- PROMPT -
Give the data again, word for word.

- AVAILABLE DATA -
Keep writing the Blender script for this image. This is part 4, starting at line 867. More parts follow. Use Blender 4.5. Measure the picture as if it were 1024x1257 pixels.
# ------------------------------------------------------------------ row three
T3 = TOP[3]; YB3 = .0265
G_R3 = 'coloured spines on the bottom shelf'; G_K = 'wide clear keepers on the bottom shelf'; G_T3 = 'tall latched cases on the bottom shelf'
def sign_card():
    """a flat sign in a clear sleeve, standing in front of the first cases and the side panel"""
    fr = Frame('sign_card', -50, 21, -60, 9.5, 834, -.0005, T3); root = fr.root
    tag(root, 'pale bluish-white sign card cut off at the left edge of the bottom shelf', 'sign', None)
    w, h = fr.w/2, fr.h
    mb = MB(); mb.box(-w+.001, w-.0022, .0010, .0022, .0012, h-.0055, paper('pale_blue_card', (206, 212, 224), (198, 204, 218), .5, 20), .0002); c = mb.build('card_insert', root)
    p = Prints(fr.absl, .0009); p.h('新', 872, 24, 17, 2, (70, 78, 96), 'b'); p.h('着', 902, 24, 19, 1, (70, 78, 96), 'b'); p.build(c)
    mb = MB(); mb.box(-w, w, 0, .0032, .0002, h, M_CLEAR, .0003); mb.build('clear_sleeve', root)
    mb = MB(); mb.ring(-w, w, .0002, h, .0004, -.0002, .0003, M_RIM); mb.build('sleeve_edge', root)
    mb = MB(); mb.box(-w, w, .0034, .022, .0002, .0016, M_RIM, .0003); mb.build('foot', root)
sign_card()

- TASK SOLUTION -
Keep writing the Blender script for this image. This is part 4, starting at line 867. More parts follow. Use Blender 4.5. Measure the picture as if it were 1024x1257 pixels.
# ------------------------------------------------------------------ row three
T3 = TOP[3]; YB3 = .0265
G_R3 = 'coloured spines on the bottom shelf'; G_K = 'wide clear keepers on the bottom shelf'; G_T3 = 'tall latched cases on the bottom shelf'
def sign_card():
    """a flat sign in a clear sleeve, standing in front of the first cases and the side panel"""
    fr = Frame('sign_card', -50, 21, -60, 9.5, 834, -.0005, T3); root = fr.root
    tag(root, 'pale bluish-white sign card cut off at the left edge of the bottom shelf', 'sign', None)
    w, h = fr.w/2, fr.h
    mb = MB(); mb.box(-w+.001, w-.0022, .0010, .0022, .0012, h-.0055, paper('pale_blue_card', (206, 212, 224), (198, 204, 218), .5, 20), .0002); c = mb.build('card_insert', root)
    p = Prints(fr.absl, .0009); p.h('新', 872, 24, 17, 2, (70, 78, 96), 'b'); p.h('着', 902, 24, 19, 1, (70, 78, 96), 'b'); p.build(c)
    mb = MB(); mb.box(-w, w, 0, .0032, .0002, h, M_CLEAR, .0003); mb.build('clear_sleeve', root)
    mb = MB(); mb.ring(-w, w, .0002, h, .0004, -.0002, .0003, M_RIM); mb.build('sleeve_edge', root)
    mb = MB(); mb.box(-w, w, .0034, .022, .0002, .0016, M_RIM, .0003); mb.build('foot', root)
sign_card()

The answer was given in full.